“Creeping up” means something different to Paul Davidson of USA Today than it does to me. Food prices are going up at a rapid pace but because the government’s inflation figures (which conveniently leave out food prices) are ginned up to show low inflation people like Davidson can write dross like this:
The near-zero inflation era may be ending. Prices are rising slightly, and economists expect a steady climb as the recovery gains steam.
In recent earnings reports, some retailers and manufacturers have said they’re boosting prices this year on clothing, groceries and other items after holding firm in 2010.
The uptick is largely driven by surging food, energy, cotton and other global commodity prices as economic growth heats up significantly in China and emerging markets.
[…]
he consumer price index in December rose 1.5% from a year ago, the most since May. Yet, wholesale prices for finished goods jumped 4%, indicating firms were squeezed.
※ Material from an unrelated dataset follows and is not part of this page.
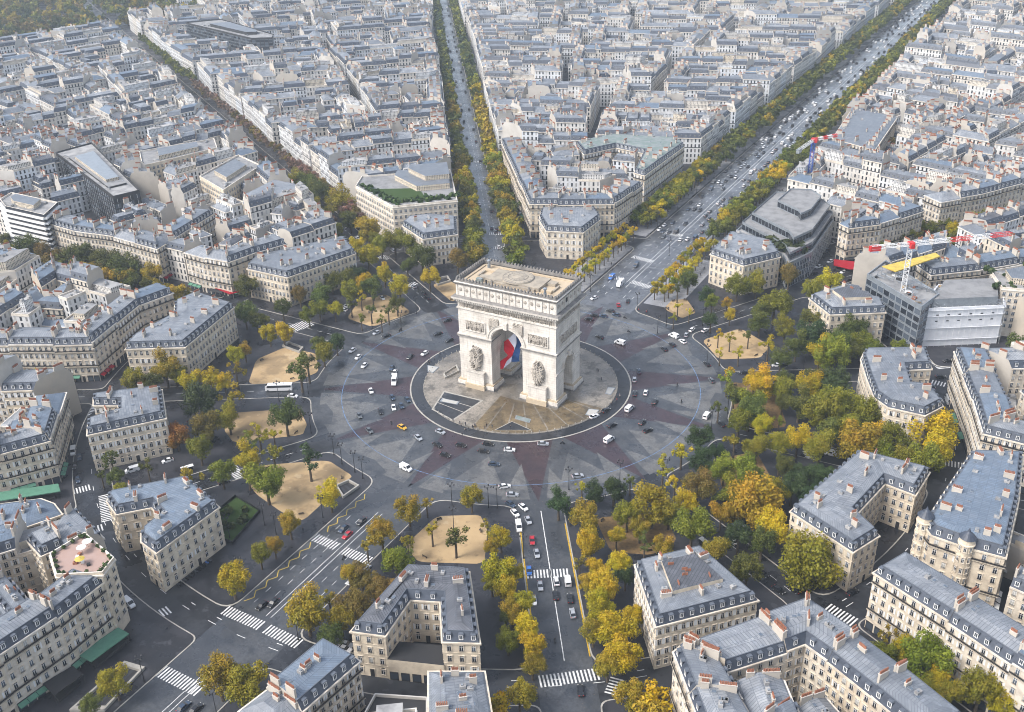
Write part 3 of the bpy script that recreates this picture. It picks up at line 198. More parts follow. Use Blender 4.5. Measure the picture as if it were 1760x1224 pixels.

Federal Reserve Chairman Ben Bernanke dismissed inflation worries on Thursday.
Paul Ashworth of Capital Economics expects 2% inflation this year, still well below pre-recession rates of 3% to 4%. But higher food and gasoline prices could trim consumer spending by two-tenths of a percentage point, he says. Among those raising prices:
•VF Corp., maker of Wrangler and Lee jeans, plans to raise prices as denim costs have been pushed up by soaring cotton prices. “The idea is not to raise prices enough to send consumers back to their hidey holes,” says Vice President Cindy Knoebel.
•Grocer Supervalu is raising prices from 3% for items such as cereal to as much as 14% for cooking oil. “We simply cannot absorb these continuing cost increases ourselves,” says spokesman Jeff Swanson.
•UPS, citing a 26% jump in 2010 fuel costs, plans to raise its fuel surcharge Monday to 6% from 5.5% for ground packages and to 10% from 9% for air service.
•Tire costs for retailer Hogan Tire in Northern Virginia jumped 18% each of the past three years due partly to rising rubber costs. It’s raised prices and cut margins 3% in three years. Tire revenue is off 12% as consumers switched to low-price brands.
Even that doesn’t sound like a “slight” increase. But look at these futures prices via Zero Hedge:
One of the benefits of America finally seeing what Zimbabwe went through as it entered hyperinflation, ignoring for a second that the Zimbabwe stock market was the best performing market, putting Bernanke’s liquidity pump to shame, is that very soon everyone will be naked, once companies finally realize they have no choice but to pass through surging input costs. And while some may be ecstatic by the S&P’s modest rise YTD, it is nothing compared to what virtually every single agricultural product has done in the first month of 2011. To wit: Corn spot up 7.76%, wheat up 5.63%, Rice up 10.08%, Hogs up 10.16%, Sugar up 5.64%, Orange Juice up 3.33%, and cotton…. up 17.08%. That’s in one month!
As usual there’s charts to view so pop over and check it out. None of this seems like a “creep” in prices to me. Inflation is much higher than economists claim.